Saturday, 15 August 2009

Keeping our Farming Business Simple

One of our goals is to keep our core agricultural activities as simple as possible. We define agriculture as the capture, packaging and marketing of sunlight/photosynthesis derived products. On Ochre Arch this is currently the business of growing grass which is directly accessed by livestock to produce progeny, meat or fibre.
To reduce the risk of stock poisoning we’ve been working on getting rid of the Oleander (Nerium oleander) shrubs just to the north of the cottage near where the original house. In this photograph you can see the results of a full day’s exertion, removing the branches and leaves.

An attempt was made to dig out the roots and base stems of one of the shrubs. To say this was a significant challenge would be a gross understatement as the base is akin to some species of Bamboo. In the digging process we uncovered the three bottles you can see in the following photograph.

The beer-bottle was manufactured in 1935, which lead us to think that maybe the Oleanders were planted then by the Bokeyar family. They purchased the farm at about that time.We then allowed the Oleanders to re-grow for a short period and applied a well-known Glyphosate based product; however before too long the re-growth was thicker than ever. Rather than hire or call in help in the form of a tractor or similar our latest approach has been to cover the remaining Oleander shrub with tarpaulin as you can see in this photograph. Eliminating solar energy flow to the leaves and reducing access to water should hopefully do the trick in at least killing the plants. In time it should also be easier to then remove the remaining stumps.

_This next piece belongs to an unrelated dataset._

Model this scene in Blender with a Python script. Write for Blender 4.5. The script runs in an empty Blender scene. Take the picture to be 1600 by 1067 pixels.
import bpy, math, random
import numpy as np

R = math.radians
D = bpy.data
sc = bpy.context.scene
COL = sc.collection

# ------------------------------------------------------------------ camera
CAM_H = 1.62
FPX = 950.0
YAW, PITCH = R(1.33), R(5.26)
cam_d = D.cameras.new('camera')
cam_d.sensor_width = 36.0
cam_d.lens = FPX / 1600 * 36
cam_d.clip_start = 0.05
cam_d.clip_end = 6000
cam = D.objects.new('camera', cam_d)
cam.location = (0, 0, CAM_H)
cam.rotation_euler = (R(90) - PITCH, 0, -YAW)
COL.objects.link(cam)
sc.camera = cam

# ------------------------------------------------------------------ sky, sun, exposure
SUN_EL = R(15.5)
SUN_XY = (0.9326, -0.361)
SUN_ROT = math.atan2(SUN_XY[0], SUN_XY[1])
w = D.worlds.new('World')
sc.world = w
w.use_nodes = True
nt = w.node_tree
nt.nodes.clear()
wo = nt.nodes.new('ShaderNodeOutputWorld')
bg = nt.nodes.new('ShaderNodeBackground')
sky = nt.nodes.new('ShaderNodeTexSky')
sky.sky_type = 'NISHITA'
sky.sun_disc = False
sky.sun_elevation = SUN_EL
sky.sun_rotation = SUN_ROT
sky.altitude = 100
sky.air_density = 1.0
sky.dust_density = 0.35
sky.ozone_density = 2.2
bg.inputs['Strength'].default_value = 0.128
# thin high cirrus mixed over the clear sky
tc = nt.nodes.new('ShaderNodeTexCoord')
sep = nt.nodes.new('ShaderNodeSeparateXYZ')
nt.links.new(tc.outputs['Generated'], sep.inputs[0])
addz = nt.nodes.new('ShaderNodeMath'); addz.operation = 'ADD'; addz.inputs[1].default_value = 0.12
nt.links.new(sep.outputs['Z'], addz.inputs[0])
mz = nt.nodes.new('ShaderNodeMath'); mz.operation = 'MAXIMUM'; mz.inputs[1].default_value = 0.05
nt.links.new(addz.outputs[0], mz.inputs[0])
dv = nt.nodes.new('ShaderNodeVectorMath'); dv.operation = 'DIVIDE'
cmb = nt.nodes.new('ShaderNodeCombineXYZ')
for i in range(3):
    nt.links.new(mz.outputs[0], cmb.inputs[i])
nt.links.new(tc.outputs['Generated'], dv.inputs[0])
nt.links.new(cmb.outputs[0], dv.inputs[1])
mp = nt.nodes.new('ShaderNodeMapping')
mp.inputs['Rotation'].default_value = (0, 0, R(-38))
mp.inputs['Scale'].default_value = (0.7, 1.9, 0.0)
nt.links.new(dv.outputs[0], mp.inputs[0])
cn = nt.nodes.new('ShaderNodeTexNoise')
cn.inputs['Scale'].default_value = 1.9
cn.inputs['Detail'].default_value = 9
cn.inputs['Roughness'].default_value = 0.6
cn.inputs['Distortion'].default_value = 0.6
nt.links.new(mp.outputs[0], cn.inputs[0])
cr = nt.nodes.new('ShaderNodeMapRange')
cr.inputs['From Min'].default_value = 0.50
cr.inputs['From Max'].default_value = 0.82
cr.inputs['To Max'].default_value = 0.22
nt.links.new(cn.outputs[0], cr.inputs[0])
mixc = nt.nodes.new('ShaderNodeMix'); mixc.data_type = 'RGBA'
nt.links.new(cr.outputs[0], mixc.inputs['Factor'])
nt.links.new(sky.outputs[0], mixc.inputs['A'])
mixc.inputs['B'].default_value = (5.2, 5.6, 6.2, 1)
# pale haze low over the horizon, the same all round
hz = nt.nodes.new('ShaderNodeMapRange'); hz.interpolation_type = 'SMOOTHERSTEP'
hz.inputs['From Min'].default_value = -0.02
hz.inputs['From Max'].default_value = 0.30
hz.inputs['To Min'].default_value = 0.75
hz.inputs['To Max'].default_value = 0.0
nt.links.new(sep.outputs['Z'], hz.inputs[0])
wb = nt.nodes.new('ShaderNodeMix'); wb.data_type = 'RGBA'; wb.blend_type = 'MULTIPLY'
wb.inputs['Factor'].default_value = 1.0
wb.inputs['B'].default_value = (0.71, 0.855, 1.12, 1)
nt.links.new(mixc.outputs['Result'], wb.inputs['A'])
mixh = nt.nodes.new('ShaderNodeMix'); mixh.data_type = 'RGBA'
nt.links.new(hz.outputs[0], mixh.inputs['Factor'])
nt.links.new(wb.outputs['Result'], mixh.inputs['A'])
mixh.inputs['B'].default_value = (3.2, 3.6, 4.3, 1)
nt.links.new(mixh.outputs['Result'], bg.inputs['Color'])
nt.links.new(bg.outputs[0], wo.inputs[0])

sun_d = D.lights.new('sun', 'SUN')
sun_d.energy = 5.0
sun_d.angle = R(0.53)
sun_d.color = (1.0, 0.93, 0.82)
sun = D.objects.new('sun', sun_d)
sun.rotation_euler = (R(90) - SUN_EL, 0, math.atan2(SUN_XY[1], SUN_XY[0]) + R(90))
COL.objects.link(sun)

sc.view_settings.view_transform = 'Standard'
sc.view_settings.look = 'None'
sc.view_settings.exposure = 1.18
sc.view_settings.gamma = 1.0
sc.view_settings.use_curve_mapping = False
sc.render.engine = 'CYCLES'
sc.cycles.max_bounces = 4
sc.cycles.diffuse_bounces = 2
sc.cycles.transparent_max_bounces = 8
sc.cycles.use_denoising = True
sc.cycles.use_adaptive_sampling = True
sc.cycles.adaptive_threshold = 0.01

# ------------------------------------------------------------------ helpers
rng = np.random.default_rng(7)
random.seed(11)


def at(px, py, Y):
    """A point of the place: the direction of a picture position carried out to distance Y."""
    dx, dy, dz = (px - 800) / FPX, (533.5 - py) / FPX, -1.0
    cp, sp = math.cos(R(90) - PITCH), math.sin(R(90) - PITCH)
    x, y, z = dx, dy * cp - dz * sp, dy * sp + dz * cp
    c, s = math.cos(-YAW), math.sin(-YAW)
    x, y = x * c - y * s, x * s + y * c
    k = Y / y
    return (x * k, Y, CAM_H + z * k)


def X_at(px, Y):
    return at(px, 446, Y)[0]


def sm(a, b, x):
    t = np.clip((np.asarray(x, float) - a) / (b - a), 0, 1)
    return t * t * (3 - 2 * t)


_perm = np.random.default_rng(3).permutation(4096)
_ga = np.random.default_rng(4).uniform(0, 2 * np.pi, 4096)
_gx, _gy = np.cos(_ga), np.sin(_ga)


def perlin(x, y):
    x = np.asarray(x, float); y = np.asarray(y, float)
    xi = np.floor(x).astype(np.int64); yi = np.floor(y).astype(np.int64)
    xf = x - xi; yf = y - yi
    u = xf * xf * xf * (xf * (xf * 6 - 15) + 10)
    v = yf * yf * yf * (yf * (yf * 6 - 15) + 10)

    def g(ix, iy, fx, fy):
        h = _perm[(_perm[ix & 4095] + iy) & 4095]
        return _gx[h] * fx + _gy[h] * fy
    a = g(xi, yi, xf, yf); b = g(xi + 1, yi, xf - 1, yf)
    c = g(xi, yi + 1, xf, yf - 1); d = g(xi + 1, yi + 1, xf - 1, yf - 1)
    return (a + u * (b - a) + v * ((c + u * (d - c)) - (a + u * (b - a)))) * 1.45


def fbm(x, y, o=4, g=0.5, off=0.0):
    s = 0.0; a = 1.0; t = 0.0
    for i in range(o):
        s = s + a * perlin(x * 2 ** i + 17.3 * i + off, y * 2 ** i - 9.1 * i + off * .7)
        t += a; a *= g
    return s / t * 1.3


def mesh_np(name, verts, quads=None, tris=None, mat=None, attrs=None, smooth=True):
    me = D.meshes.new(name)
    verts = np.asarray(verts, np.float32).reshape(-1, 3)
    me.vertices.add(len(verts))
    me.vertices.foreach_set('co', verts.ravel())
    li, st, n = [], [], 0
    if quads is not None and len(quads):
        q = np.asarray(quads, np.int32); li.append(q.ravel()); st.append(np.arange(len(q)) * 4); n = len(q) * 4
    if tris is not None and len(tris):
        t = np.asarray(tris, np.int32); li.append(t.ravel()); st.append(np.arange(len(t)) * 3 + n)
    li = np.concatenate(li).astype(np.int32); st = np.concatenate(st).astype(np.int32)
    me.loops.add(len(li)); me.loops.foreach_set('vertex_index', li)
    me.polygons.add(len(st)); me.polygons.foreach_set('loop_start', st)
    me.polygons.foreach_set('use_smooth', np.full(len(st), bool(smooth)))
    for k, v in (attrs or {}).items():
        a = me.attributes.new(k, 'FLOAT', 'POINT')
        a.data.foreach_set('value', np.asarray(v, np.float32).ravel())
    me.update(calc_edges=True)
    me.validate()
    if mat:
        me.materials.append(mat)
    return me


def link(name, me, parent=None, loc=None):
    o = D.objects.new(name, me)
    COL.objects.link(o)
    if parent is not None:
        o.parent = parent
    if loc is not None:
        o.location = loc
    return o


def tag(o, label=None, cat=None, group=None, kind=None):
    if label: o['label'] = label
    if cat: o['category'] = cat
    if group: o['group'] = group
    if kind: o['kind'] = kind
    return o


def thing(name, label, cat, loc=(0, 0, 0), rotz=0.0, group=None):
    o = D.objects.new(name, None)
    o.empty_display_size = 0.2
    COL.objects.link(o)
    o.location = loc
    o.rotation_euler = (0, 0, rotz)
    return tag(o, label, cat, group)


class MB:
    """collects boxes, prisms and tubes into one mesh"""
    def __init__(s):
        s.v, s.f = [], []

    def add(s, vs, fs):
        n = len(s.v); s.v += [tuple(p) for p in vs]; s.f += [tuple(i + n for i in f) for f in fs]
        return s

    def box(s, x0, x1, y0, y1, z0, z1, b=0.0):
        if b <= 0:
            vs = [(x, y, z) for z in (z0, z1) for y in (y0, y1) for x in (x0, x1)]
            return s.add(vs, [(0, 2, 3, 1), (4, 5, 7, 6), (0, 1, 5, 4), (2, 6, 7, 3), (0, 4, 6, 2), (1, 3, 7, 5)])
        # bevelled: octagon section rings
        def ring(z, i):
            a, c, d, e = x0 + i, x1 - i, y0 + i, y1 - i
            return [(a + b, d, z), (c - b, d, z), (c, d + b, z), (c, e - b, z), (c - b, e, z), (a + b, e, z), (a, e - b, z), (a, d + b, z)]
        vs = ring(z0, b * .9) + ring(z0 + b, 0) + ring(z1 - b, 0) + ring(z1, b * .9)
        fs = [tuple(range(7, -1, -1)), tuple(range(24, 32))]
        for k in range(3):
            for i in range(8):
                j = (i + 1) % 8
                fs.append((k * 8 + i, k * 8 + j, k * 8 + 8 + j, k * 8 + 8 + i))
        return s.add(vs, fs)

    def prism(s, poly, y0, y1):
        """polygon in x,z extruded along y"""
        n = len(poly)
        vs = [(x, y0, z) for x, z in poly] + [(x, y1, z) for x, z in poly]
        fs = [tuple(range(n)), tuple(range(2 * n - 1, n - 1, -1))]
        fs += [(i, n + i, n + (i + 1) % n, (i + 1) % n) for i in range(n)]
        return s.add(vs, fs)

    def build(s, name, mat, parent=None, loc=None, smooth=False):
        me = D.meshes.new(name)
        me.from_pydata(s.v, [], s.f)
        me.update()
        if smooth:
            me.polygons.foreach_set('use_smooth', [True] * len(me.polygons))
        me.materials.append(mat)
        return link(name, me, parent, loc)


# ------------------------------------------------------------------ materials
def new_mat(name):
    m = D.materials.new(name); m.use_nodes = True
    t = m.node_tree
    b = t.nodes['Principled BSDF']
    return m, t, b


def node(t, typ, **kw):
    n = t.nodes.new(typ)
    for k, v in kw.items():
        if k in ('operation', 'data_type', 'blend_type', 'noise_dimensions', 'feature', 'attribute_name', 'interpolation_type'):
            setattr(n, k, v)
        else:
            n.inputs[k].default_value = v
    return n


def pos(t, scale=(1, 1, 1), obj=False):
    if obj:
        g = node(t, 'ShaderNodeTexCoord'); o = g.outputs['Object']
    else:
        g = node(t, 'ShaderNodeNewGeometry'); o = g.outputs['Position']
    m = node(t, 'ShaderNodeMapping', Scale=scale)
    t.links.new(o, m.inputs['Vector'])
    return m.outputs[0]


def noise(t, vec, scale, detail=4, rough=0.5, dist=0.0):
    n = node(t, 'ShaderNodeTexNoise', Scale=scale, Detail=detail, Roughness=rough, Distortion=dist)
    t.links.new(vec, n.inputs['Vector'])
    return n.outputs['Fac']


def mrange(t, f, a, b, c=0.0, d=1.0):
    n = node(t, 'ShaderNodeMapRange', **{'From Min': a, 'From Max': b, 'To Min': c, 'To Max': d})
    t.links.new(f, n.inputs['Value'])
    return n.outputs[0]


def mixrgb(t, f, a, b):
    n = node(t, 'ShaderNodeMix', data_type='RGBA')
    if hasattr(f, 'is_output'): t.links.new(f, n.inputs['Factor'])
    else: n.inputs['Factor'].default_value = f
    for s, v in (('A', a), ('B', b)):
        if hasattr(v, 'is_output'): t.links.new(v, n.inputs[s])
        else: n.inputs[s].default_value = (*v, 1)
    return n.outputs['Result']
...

Over many years trees of various species have regenerated on the fence-lines. Whilst these do provide valuable habitat they also create additional cost and time wastage through damaging the fences. Examples include trees growing through the netting and around the wire, contact accelerates rusting, and branches and in time the trees themselves fall on the fence. Given that we are seeing and permitting tree regeneration in the paddocks themselves we’ve decided to progressively kill those trees that are on the actual fence-lines by either lopping or ring-barking. Here you can see one of the White Cypress Pine trees we’ve ring-barked.
What we found particularly curious about this tree was that it took in excess of 6 months before the tree showed any signs of being ring-barked. We’d expected the impact to be evident in just a few days.